— START OF SOURCE MATERIAL —

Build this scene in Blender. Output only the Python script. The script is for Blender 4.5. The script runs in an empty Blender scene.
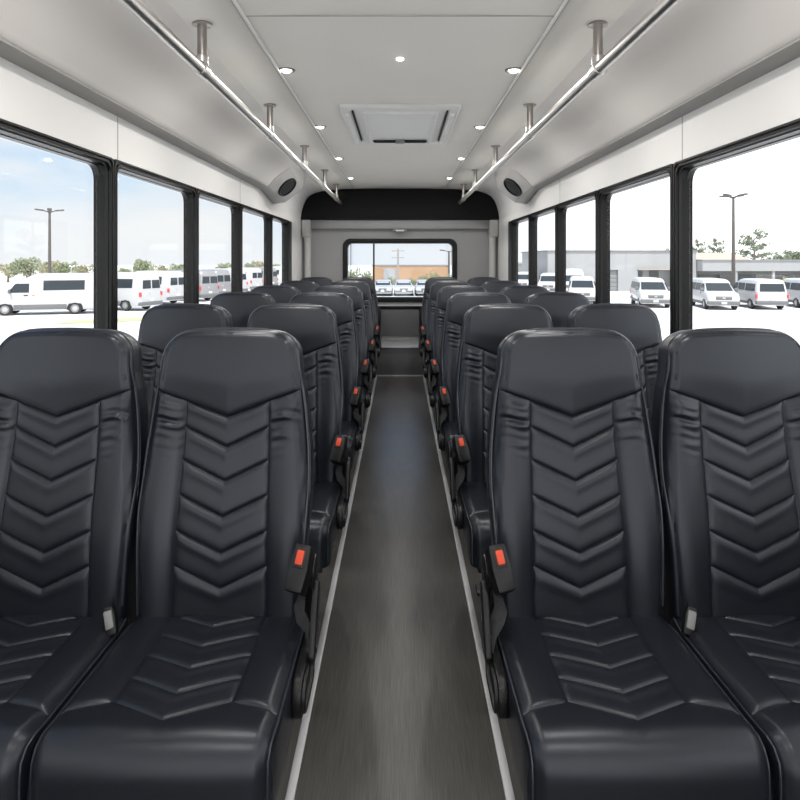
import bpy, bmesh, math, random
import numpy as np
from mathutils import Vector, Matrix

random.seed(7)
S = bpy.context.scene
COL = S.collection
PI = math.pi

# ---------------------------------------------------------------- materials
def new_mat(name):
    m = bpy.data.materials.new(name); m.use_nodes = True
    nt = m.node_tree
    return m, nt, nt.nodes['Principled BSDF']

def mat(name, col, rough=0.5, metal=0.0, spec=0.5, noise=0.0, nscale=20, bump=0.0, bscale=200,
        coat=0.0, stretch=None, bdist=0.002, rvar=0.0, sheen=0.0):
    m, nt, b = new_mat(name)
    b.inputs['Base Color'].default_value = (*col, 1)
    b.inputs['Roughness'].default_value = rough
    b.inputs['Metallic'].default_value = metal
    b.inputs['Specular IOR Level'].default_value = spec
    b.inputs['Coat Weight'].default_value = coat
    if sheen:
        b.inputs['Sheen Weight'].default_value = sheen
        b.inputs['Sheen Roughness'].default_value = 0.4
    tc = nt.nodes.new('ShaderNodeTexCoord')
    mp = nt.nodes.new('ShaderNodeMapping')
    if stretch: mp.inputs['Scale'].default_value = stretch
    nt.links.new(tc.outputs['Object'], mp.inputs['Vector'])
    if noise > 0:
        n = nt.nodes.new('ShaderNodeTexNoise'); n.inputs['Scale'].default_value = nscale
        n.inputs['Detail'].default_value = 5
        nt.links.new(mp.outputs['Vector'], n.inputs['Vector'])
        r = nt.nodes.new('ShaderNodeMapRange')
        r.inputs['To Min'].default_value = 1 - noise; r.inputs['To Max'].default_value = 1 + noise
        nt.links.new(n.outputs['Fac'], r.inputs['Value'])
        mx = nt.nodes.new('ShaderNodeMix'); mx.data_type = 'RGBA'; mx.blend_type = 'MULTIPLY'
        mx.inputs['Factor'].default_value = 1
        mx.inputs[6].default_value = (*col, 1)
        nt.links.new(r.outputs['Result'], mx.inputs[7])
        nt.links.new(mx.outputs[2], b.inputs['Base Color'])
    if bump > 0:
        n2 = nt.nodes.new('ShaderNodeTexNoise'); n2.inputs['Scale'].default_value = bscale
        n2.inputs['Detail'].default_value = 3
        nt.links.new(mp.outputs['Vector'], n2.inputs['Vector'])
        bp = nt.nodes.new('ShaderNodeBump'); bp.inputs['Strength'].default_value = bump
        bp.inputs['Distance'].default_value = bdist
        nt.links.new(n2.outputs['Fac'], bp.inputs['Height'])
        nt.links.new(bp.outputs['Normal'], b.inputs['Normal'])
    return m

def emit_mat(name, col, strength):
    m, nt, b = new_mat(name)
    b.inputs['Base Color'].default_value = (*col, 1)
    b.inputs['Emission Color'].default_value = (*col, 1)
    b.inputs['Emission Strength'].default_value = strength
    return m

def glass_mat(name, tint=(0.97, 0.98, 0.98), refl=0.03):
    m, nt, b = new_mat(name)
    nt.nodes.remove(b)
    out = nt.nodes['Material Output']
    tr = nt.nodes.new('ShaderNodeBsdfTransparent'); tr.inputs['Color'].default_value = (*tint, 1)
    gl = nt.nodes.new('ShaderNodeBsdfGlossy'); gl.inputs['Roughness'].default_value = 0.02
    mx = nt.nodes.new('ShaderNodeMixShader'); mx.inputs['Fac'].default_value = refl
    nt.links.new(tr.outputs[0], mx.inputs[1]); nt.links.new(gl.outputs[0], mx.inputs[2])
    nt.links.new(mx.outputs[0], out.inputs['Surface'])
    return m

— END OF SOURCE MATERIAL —

## [PROBLEM TO WORK ON]
Leave the pictures out and please restate exactly the lines running from the start of the material through the one with "return m, nt, nt.nodes['Principled BSDF']".

## [EXERCISE RESPONSE]
Build this scene in Blender. Output only the Python script. The script is for Blender 4.5. The script runs in an empty Blender scene.
import bpy, bmesh, math, random
import numpy as np
from mathutils import Vector, Matrix

random.seed(7)
S = bpy.context.scene
COL = S.collection
PI = math.pi

# ---------------------------------------------------------------- materials
def new_mat(name):
    m = bpy.data.materials.new(name); m.use_nodes = True
    nt = m.node_tree
    return m, nt, nt.nodes['Principled BSDF']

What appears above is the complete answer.